協議会構成団体の地方組織は、点検・整備に関する実技講習や無料点検を実施するとともに、点検・整備を怠った場合の不具合事例、事故事例及び経済的負担事例等を交えながら、点検・整備の必要性や重要性を説明する講習会やマイカー相談等を実施し、使用者の保守管理意識の高揚を図る。
各地方運輸局及び各運輸支局等は、協議会及び連絡会構成団体の地方組織の協力を得ながら、整備不良等に起因する大型車の車輪脱落事故、車両火災事故及び車両故障を防止するため、整備管理者研修等を通じてこれらの事故の情報を展開するとともに、適切な点検・整備の励行を図る。

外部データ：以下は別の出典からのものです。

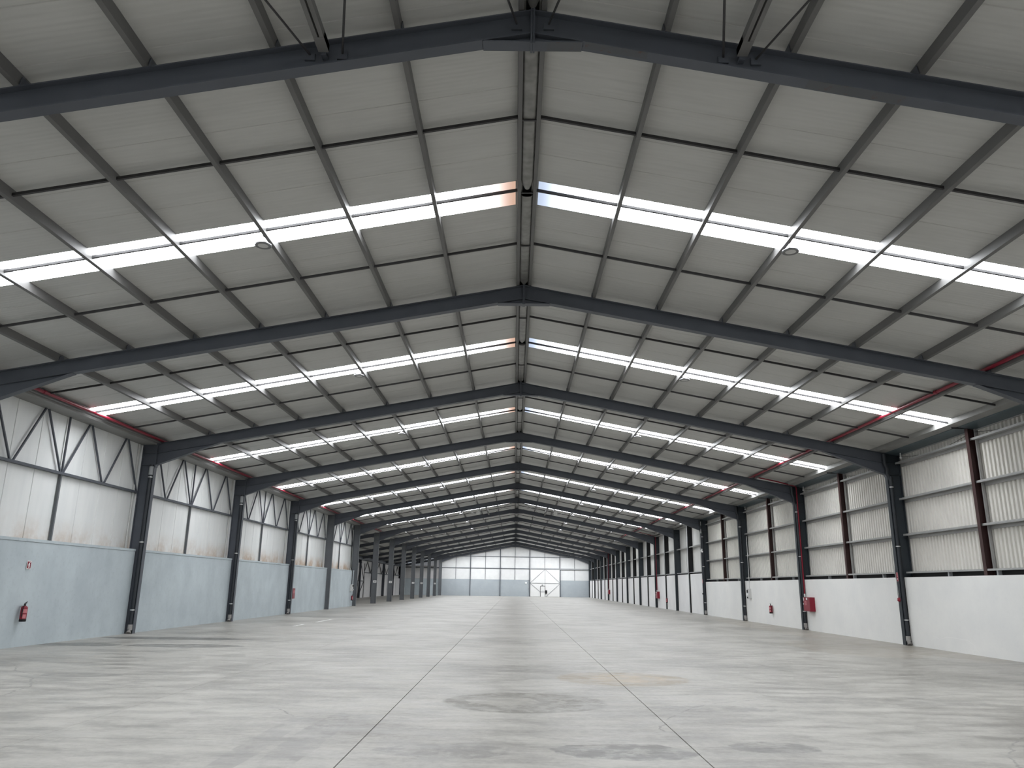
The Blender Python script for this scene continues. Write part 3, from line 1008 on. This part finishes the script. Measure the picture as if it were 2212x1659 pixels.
dr = root('door_1', 'tall white sliding door with diagonal braces and a wicket door in the far wall', 'door', (4.88, YE - 0.1, 0), kind='structure')


def dput(name, me, parent=None, label=None):
    return put(name, me, parent or dr, (-4.88, 0, 0) if parent is None else (0, 0, 0), label)


for (xa, xb) in ((2.45, 4.87), (4.89, 7.32)):
    for (za, zb2) in ((0.02, 2.11), (2.13, 4.27)):
        dput('door_panel', MB().box(xa, xb, 0.0, 0.08, za, zb2).mesh('door_panel', 'door_white'))
bars = [((4.88, 0.0), (4.88, 4.27)), ((2.45, 2.12), (7.32, 2.12)), ((2.45, 2.16), (4.80, 4.25)), ((4.98, 4.25), (7.30, 2.18)), ((2.50, 2.06), (4.12, 0.75)), ((7.28, 2.06), (5.0, 0.02))]
for (a, c) in bars:
    av, cv = Vector((a[0], -0.04, a[1])), Vector((c[0], -0.04, c[1]))
    d = (cv - av).normalized()
    n = Vector((-d.z, 0, d.x)) * 0.032
    dput('brace_bar', MB().prism([tuple(av + n), tuple(av - n), tuple(cv - n), tuple(cv + n)], (0, 0.035, 0)).mesh('brace_bar', 'flange_grey'))
for x in (2.42, 7.35):
    dput('door_jamb', MB().box(x - 0.05, x + 0.05, -0.06, 0.09, 0, 4.30).mesh('door_jamb', 'steel'))
wd = dput('wicket_door', MB().box(4.16, 4.84, -0.05, -0.01, 0.0, 1.63).mesh('wicket_door', 'door_white'))
for (x0, x1, z0, z1) in ((4.10, 4.16, 0, 1.70), (4.84, 4.90, 0, 1.70), (4.16, 4.84, 1.63, 1.70), (4.16, 4.84, 0.74, 0.81)):
    put('wicket_frame', MB().box(x0, x1, -0.07, -0.01, z0, z1).mesh('wicket_frame', 'rod'), wd)
put('push_bar', MB().box(4.38, 4.62, -0.075, -0.052, 0.92, 0.95).mesh('push_bar', 'greybox'), wd)
dput('lock_box', MB().box(4.92, 5.22, -0.13, -0.01, 0.52, 1.02).mesh('lock_box', 'black'), label='black lock box beside the wicket door')

t = root('exit_sign', 'small dark sign above the wicket door', 'sign', (4.46, YE - 0.16, 1.84))
put('sign_plate', MB().box(-0.12, 0.12, -0.03, 0.045, -0.06, 0.06).mesh('sign_plate', 'flange_grey'), t)
t = root('wall_lamp', 'round white lamp on the far wall left of the sliding door', 'lamp', (1.77, YE, 2.13))
put('lamp_globe', MB().lathe([(0.02, -0.10), (0.13, -0.08), (0.16, -0.04), (0.16, 0.0)], (0, 0, 0), 16, 'y').mesh('lamp_globe', 'white', True), t)
t = root('cable_conduit', 'thin grey conduit with switch boxes left of the sliding door', 'conduit', (2.14, YE, 1.2))
put('conduit_tube', MB().tube([(0, -0.03, 0), (0, -0.03, 1.35)], 0.02, 6).mesh('conduit_tube', 'greybox'), t)
put('junction_box', MB().box(-0.09, 0.09, -0.08, 0, 1.30, 1.42).mesh('junction_box', 'flange_grey'), t)
put('junction_box', MB().box(-0.06, 0.06, -0.06, 0, -0.06, 0.08).mesh('junction_box', 'flange_grey'), t)

# wall behind the camera
wf = put('wall_front', MB().prism([(-12.6, YB - 0.5, 0), (12.6, YB - 0.5, 0), (12.6, YB - 0.5, 6.2), (0, YB - 0.5, 8.6), (-12.6, YB - 0.5, 6.2)], (0, -0.1, 0)).mesh('wall_front', 'smooth'))
tag(wf, 'white end wall behind the camera', 'wall', kind='structure')

# ------------------------------------------------------------------ side aisle wall
wa = root('wall_aisle', 'dim outer wall of the side aisle with white panels and a braced sliding door', 'wall', (AX, FC(AISLE0), 0), kind='structure')
OFA = (-AX, -FC(AISLE0), 0)


def aput(name, me, label=None):
    return put(name, me, wa, OFA, label)


aput('outer_sheet', MB().box(AX - 0.35, AX - 0.30, FC(AISLE0) - 0.3, YE + 0.3, 0, 5.2).mesh('outer', 'black'))
for b in range(AISLE0, B1 + 1):
    y = FC(b)
    for n in range(2):
        aput('dado_panel', MB().box(AX - 0.25, AX + 0.0, y + 0.12 + n * BAY / 2, y + (n + 1) * BAY / 2 - 0.10, 0, 2.55).mesh('dado_panel', 'aisle_white'))
        aput('cladding_panel', MB().box(AX - 0.25, AX - 0.20, y + n * BAY / 2, y + (n + 1) * BAY / 2, 2.55, 5.1).mesh('cladding_panel', 'aisle_white'))
    aput('wall_rail', MB().box(AX - 0.18, AX - 0.06, y + 0.1, y + BAY - 0.1, 2.95, 3.05).mesh('wall_rail', 'steel'))
    for i in range(2):
        ya = y + i * BAY / 2
        for (p0, p1) in (((ya + 0.1, 3.05), (ya + BAY / 4, 4.35)), ((ya + BAY / 4, 4.35), (ya + BAY / 2 - 0.1, 3.05))):
            av, cv = Vector((AX - 0.10, *p0)), Vector((AX - 0.10, *p1))
            d = (cv - av).normalized()
            nn = Vector((0, -d.z, d.y)) * 0.05
            aput('brace', MB().prism([tuple(av + nn), tuple(av - nn), tuple(cv - nn), tuple(cv + nn)], (-0.05, 0, 0)).mesh('brace', 'rod'))
    aput('gutter_beam', MB().box(AX - 0.25, AX + 0.45, y, y + BAY, 4.42, 4.75).mesh('gutter_beam', 'steel'))
ad = root('door_2', 'white braced sliding door in the side aisle wall', 'door', (AX + 0.08, 92.5, 0), kind='structure')
put('door_panel', MB().box(-0.04, 0.04, -3.0, 4.6, 0.0, 4.05).mesh('door_panel', 'aisle_white'), ad)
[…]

また、自家用自動車の整備管理者に対し、関係団体等が主催する講習会等への自主的な参加を促すよう努める。
さらに、運送事業者が選任する整備管理者に対しては、輸送の安全の確保が最大の使命であることを改めて確認するとともに、「事業用自動車総合安全プラン2025」を踏まえつつ、貨物自動車運送事業者の場合は「大型車の車輪脱落事故防止に係る令和3年度緊急対策」(以下、車輪脱落事故防止緊急対策)に基づく適切なタイヤ交換作業について、バス事業者の場合は「バス火災防止のための点検整備のポイント」や「貸切バス予防整備ガイドライン」に基づく整備管理方法について、整備管理者研修において教示する。
本省等は、国土交通省内、他省庁及び地方自治体が保有する公用車について、確実な予算確保と執行を含めた定期点検整備実施の徹底が図られるよう要請する。
各地方運輸局又は各運輸支局は、地域の実情に応じた地方独自の実施事項を企画するよう努めるものとする。